Intel has increased its focus on cloud computing. On Thursday, the chip maker revealed new chips targeting the segment and also announced new alliances to reduce or eliminate the concerns of companies hesitating to try this technology trend. The chip maker has expanded its Xeon line with new performance-boosting models.

Intel Corporation Announces New Chips, Alliances

New chips are more powerful and secure

Though Intel has gained largely by the cloud services of Amazon, Microsoft and Google, it aims to carry forward its growth by tapping smaller cloud providers and other companies looking to try cloud-like technology in their data centers.

At an event in San Francisco, the chip maker highlighted built-in features to boost the security of cloud computing jobs. Also the chip giant announced a partnership with startups CoreOS and Mirantis. Such collaborations will make it easier for the companies to transfer computing jobs between competing cloud services or between their own data centers and the cloud.

Intel’s senior vice president, who also heads its data-center group, Diane Bryant, said, “Any business is going to use multiple clouds,” the “concern is, ‘please don’t lock me in.’”

Intel’s new chips use the latest technology to get circuitry on each piece of silicon. The new Xeon E5-2600 v4 family chips have been equipped with 22 calculating engines, compared to a maximum of 18 in the earlier models. These chips are also capable of encrypting data more quickly than previous models. Intel’s new chips will be used in Dell’s, HP’s and Cisco’s new servers.

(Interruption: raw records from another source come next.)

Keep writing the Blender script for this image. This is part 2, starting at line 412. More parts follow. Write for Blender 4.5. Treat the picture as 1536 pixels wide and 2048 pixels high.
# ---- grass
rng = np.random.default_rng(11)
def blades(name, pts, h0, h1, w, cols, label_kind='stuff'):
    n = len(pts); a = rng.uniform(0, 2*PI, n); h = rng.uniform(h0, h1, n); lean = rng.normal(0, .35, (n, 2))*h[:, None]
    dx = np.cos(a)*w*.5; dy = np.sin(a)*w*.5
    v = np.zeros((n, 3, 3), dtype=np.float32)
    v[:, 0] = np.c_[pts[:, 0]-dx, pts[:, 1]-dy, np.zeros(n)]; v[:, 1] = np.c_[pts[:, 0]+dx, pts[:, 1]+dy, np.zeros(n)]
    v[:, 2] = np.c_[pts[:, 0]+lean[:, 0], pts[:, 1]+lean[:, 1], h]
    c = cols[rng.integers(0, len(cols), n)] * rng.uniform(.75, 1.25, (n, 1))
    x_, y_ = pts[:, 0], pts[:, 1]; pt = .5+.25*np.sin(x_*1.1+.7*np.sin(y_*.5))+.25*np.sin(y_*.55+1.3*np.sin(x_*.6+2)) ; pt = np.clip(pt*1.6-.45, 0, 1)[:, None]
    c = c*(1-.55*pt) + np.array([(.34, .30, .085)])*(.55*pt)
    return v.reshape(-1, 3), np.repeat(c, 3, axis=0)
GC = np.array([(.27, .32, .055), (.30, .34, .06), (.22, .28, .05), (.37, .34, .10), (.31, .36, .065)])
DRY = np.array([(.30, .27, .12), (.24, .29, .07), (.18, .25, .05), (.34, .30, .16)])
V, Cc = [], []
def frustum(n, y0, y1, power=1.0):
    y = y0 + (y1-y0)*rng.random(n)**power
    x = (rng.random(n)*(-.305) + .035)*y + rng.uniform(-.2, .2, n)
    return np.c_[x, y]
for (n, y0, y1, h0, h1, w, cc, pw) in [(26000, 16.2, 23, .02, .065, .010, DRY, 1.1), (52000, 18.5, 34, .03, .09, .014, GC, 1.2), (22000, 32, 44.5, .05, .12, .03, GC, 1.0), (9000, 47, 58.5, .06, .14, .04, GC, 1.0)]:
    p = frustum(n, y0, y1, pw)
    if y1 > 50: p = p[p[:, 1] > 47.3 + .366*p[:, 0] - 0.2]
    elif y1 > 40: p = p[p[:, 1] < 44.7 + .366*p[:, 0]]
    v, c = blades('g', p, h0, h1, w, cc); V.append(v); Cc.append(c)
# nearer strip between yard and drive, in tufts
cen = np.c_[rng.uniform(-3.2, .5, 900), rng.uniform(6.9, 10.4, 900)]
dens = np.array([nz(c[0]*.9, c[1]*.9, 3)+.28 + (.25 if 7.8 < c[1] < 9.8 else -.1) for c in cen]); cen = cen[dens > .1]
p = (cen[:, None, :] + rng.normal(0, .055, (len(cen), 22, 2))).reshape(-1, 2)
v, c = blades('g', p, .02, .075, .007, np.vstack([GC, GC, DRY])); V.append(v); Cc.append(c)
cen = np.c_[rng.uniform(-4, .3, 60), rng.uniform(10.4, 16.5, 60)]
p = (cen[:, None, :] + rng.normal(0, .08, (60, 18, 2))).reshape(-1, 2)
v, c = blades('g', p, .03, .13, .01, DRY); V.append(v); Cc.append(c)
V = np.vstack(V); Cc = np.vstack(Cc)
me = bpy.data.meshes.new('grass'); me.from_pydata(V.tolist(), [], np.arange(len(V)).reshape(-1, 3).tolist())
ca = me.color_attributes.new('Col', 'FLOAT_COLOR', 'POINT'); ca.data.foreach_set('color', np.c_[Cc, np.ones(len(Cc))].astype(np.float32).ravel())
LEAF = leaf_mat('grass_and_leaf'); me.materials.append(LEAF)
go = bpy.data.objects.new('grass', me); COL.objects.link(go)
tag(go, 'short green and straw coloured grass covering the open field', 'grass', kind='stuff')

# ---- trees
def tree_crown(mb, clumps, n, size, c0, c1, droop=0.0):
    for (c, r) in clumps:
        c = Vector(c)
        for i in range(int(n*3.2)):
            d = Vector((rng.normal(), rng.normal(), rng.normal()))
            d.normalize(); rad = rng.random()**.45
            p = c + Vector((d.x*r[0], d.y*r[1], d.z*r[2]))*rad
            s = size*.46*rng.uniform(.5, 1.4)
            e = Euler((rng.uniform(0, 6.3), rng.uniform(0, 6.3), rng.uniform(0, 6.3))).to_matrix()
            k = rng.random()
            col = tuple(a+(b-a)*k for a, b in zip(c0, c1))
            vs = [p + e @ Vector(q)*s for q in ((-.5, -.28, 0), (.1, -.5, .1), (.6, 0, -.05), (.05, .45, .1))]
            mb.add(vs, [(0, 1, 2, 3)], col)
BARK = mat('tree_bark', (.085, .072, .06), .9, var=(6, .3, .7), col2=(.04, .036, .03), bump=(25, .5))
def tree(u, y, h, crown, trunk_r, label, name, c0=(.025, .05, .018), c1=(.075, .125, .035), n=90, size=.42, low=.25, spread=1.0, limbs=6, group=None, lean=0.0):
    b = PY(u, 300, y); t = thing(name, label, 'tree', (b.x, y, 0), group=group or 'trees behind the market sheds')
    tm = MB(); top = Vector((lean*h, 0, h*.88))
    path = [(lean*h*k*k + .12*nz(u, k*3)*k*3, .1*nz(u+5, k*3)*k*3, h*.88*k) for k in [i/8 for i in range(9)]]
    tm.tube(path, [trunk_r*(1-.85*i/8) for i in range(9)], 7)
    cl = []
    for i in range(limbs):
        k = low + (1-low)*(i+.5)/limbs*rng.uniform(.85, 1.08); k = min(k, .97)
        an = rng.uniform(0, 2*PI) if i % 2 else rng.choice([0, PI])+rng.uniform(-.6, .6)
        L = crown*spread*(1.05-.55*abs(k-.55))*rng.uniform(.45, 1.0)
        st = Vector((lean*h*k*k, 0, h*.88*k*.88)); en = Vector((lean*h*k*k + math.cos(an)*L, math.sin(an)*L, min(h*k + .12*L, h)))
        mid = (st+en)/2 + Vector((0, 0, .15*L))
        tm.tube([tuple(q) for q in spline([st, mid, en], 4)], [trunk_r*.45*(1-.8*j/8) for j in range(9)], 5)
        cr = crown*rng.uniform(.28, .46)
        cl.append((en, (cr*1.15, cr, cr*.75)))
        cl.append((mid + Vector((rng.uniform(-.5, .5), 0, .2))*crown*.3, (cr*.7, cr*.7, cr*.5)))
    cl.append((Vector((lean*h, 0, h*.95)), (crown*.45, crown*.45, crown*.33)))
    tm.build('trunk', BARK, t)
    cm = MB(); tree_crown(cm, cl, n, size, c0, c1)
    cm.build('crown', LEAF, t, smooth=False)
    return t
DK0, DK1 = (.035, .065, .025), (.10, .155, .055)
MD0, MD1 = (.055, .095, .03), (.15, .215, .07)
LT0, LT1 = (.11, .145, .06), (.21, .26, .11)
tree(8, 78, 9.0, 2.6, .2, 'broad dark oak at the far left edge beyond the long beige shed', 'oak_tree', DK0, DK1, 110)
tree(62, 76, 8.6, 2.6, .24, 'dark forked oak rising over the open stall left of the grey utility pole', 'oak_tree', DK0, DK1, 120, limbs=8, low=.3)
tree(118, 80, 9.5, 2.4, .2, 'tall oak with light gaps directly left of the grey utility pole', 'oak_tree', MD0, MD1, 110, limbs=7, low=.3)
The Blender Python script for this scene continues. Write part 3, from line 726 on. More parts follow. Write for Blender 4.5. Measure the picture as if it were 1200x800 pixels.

Intel to make cloud easy for others

Intel uses two open source programs to promote cloud computing. The first is OpenStack, which comes in commercial versions and is seen as a dashboard for operating resources in a data center. The second is containers. Intel’s collaboration with CoreOS and Mirantis will assist the companies in using both these technologies easily without any need for a separate cluster of computers, said Bryant.

Chad Arimura, chief executive of San Francisco-based startup Iron.io, which offers related software tools, believes many companies will benefit from Intel’s partnership “unless you think that Amazon is the one true cloud.” Moreover, to tackle other technical issues related to cloud computing, Intel and VMware agreed to set up “centers of excellence” to assist customers in testing cloud techniques without moving jobs to cloud service vendors or purchasing new technology.